ABSTRACT

The paper explores the interplay between the local environment in liquid water and two key properties of the water molecule, namely its average electronic distribution and the quantum rotational uncertainty of the molecule. A mean-field approach is presented describing the electrostatic environment experienced by water molecule in liquid state, which is used to extract the corresponding hyper- and highorder polarizabilities. It is then shown that the average total dipole moment for the water molecule in the liquid state can be linked to experimental refractive index data by means of a formal framework that relates the temperature dependence of the effective molecular polarizability to the average local electric field experienced by a liquid water molecule over a chosen temperature range.
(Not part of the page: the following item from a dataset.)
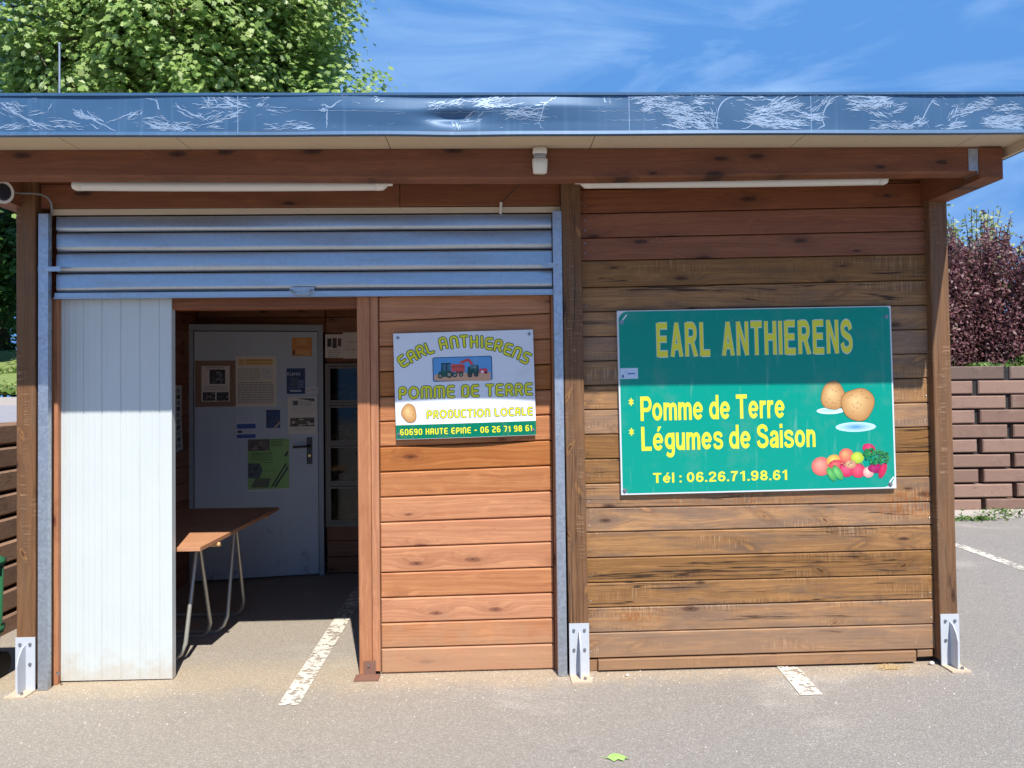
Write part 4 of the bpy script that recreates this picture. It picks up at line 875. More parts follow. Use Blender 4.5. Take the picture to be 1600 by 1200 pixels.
for y0_ in (.585, 1.085):
    zt = TZ-.035; gz_ = gz(-1.8)+.012; t_ = MB()
    for sg in (-1, 1):
        yf = y0_+sg*.225 if y0_ < 1 else y0_+sg*.19; xr, xl = -1.815 if y0_ < 1 else -1.755, -2.36; yt = y0_+sg*.012
        pth = [(xr, yt, zt), (xr, yt+(yf-yt)*.5, gz_+(zt-gz_)*.5), (xr, yt+(yf-yt)*.86, gz_+(zt-gz_)*.14)]
        pth += [(xr-.02, yt+(yf-yt)*.95, gz_+.035), (xr-.06, yf, gz_), (xl+.06, yf, gz_), (xl+.02, yt+(yf-yt)*.95, gz_+.035), (xl, yt+(yf-yt)*.86, gz_+(zt-gz_)*.14), (xl, yt, zt)]
        t_.tube(pth, .0125, 10)
    t_.cyl((xl, y0_, zt+.004), (xr, y0_, zt+.004), .0135, None, 10)
    tb(t_, 'trestle', M['tube'], TR_)

# ------------------------------------------------------------------ fittings under the eaves
def tube_light(label, pa, pb, Y, plug_right, sagv):
    a_, b_ = P(*pa, Y), P(*pb, Y); ln = (b_-a_).length
    fr = Frame((a_+b_)/2, b_-a_, Vector((0, 0, 1)))
    o = empty('tube_light', None, label, 'lamp', 'tube lamps under the eaves', fr.M)
    h = ln/2; n_ = 12; cap_ = .042; ctr = lambda x: -sagv*(1-(x/h)**2)
    b = MB(); vs = []; sec = [(math.cos(t_)*.028, math.sin(t_)*.0255) for t_ in [2*math.pi*i/14 for i in range(14)]]
    for i in range(n_+1):
        x = -h+cap_+(2*h-2*cap_)*i/n_
        vs += [(x, y, z+ctr(x)) for y, z in sec]
    b.add(vs, [(i*14+k_, i*14+(k_+1) % 14, (i+1)*14+(k_+1) % 14, (i+1)*14+k_) for i in range(n_) for k_ in range(14)], smooth=True); b.build('diffuser', M['diffuser'], o)
    b = MB(); b.hexa([(-h+.02, -.02, .017), (h-.02, -.02, .017), (h-.02, -.02, .026), (-h+.02, -.02, .026), (-h+.02, .024, .017), (h-.02, .024, .017), (h-.02, .024, .026), (-h+.02, .024, .026)]); b.box((-h*.72, -.012, .0265), (-h*.72+.05, .02, .034)); b.box((h*.72, -.012, .0265), (h*.72+.05, .02, .034)); b.build('housing', M['white_plastic'], o)
    for sg in (-1, 1):
        b = MB(); pl = (sg > 0) == plug_right; vs = []
        prof_ = [(h-cap_-.012, 1.04), (h-cap_+.01, 1.05), (h-.012, .98), (h, .6)] if pl else [(h-cap_-.012, 1.04), (h-.02, 1.04), (h-.006, .8), (h, .35)]
        for x, s_ in prof_: vs += [((x+(z*.5 if pl else 0))*sg, y*s_, z*s_+ctr(x)*.2) for y, z in sec]
        b.add(vs, [(i*14+k_, i*14+(k_+1) % 14, (i+1)*14+(k_+1) % 14, (i+1)*14+k_) for i in range(3) for k_ in range(14)]+[tuple(range(42, 56)), tuple(range(14))], smooth=True)
        if pl: b.cyl((sg*(h-.005), 0, .006), (sg*(h+.024), 0, .006), .010, None, 10)
        b.build('end_cap', M['white_plastic'], o)
    return o
tube_light('long white tube lamp above the roller shutter', (113, 290), (606, 289.5), -.3, True, .004)
tube_light('long white tube lamp above the green sign', (906, 286.5), (1387, 281), -.3, False, .004)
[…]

The local environment in liquid water is found to rise to substantially elevated dipole moments, with an almost 10% variation in the dipole being observed over the temperature range 273 to 373 K. The extension of the centroid molecular dynamics (CMD) method to rotational motion of a molecule is also discussed. An algorithm is presented that homogeneously samples the orientational neighborhood associated with the quantum degrees of freedom of a specified orientational centroid; as a critical component of this development a general definition for an orientational centroid (or average rotation) is presented. The application of this methodology in quantum simulations of liquid water is discussed. It is shown that while quantization significantly impacts the bulk properties of water, it is also demonstrated that the local environment in liquid water can influence the quantum dispersion of the molecule in unexpected ways.